Picking beans is a hot task, but an easy task as well. I have many years of experience in harvesting them, so I can tell by the size of the pods when they are ready.BlueLake274 is tried and true, and I have no reason to change which cultivar I plant. However, in a later blog you’ll learn that I have two new cultivars to try for my second crop, which needs to be planted this week. For my beans, the pods are fat, but you can’t quite feel each individual bean in them. When you can count the beans in the pods while they are hanging on the plant, they are getting a little long in the tooth. If you like your beans a bit more mature, no harm done. I will occasionally miss a bean, but it gets thrown in the sack, unless it is so far along that the pod is getting dry and crispy, and the seeds are hard.

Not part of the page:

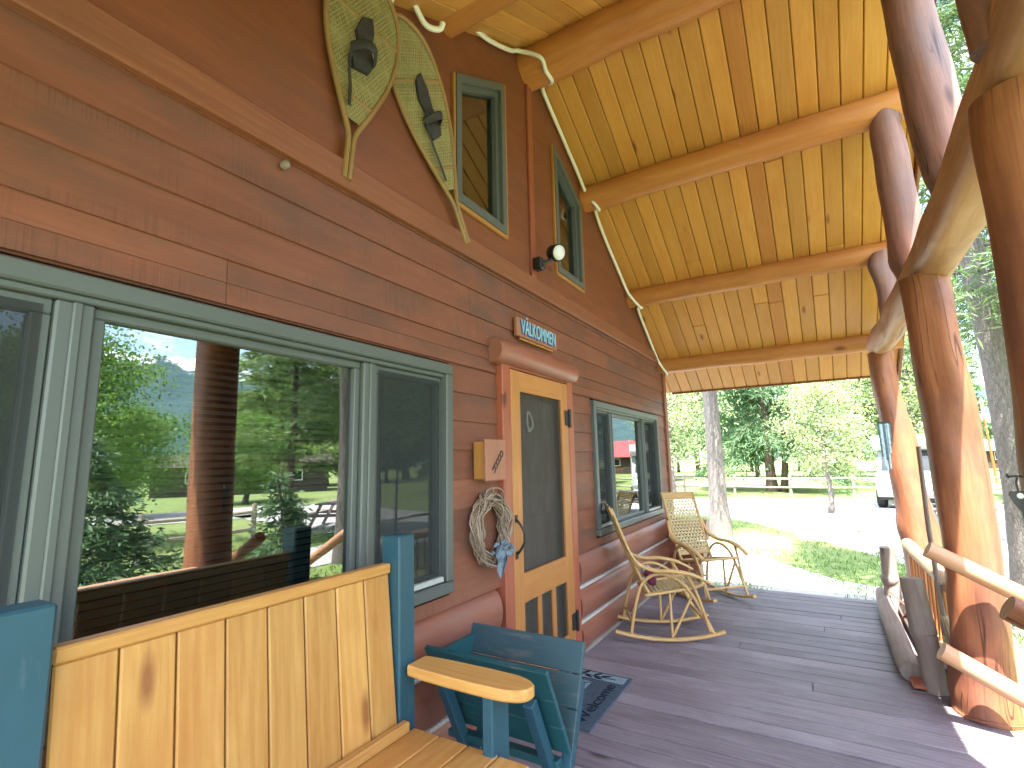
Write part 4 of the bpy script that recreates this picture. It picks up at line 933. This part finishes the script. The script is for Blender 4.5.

We cooked the green beans for dinner Sunday night, and we were not disappointed. We just wish there had been more of them.

Before I picked beans, I mulched about a dozen peppers in pots. I had three old bags of mulch on the north side of the garage, and the lawn cart was an excellent vehicle to transfer the bags out to the north side of the garden where the pots were sitting against the fence just inside of the garden. The bags were rotted, which made the job a bit messy, but that is no problem. I also brought along a 2 gallon bucket, transferred mulch from the cart into it, and gave each pot a thorough mulching. I buried the plants, but quickly pushed the mulch around so it was evenly spread, and the plants were upright again. The deer have also sheared off their tops, so after the mulching was complete, I got out a five pound bag of blood meal and thoroughly sprinkled them. This works well for rabbits, and occasionally works for deer as well. Ironically, the varmints have not bothered the hot pepper plants; they were mulched and treated as well. If I can keep their tops on, they will bear better. And like the green beans, the small peppers dangling below the tops were not eaten. I’ll be harvesting sweet banana peppers soon. The hot peppers are just starting to bloom.

It hadn’t rained in a week, so it was time to water the container plants. The garden would need watering soon, but it is still holding its own. This is probably one of my least favorite tasks. You can’t beat rain water, and the hose is a very poor substitute. I use two methods to determine when it is time to water plants. Each potted plant has a saucer which helps during times of drought. Experience tells me that after a week all pots need water. Some of the smaller pots, such as the geraniums, need a drink when their coasters are dry, and the soil feels dry to the touch on top. It takes time to stretch the hose out to all the plants, make sure it has no kinks, and the water pressure is not too strong or too weak. I give each pot a thorough watering, making sure the saucers are full as well. With the cherry tomatoes and peppers, their pots are placed on garden soil, so if their roots are deep enough, they can dig into that soil as well. On the patio, I watered the geraniums, the Christmas cactus and the alovera by hand; they got water from the rain barrel. Further along the path leading toward the garden, I also hand watered the two kafir lilies (Mary and Charlotte), 8 amaryllis in small pots, and a large pot of tubrous begonias. Again, they got rain barrel water. On the east side of the property Beth has hung five geraniums in small pots on the wooden fence. Due to their distance from the house, they get hand watered as well; we split this task yesterday.

I have no use for wind, but the storm that roared through about 3:15 this morning at least had some beneficial rain. I’m guessing 0.3 inches, but since I went back to sleep before it ended, there could be a bit more. If nothing else, it’ll loosen up that ground where I pulled weeds last week, as I want to put another crop of beans in that space. It also means I will need to re-treat the pepper plants, but an extremely small price to pay for some beneficial moisture.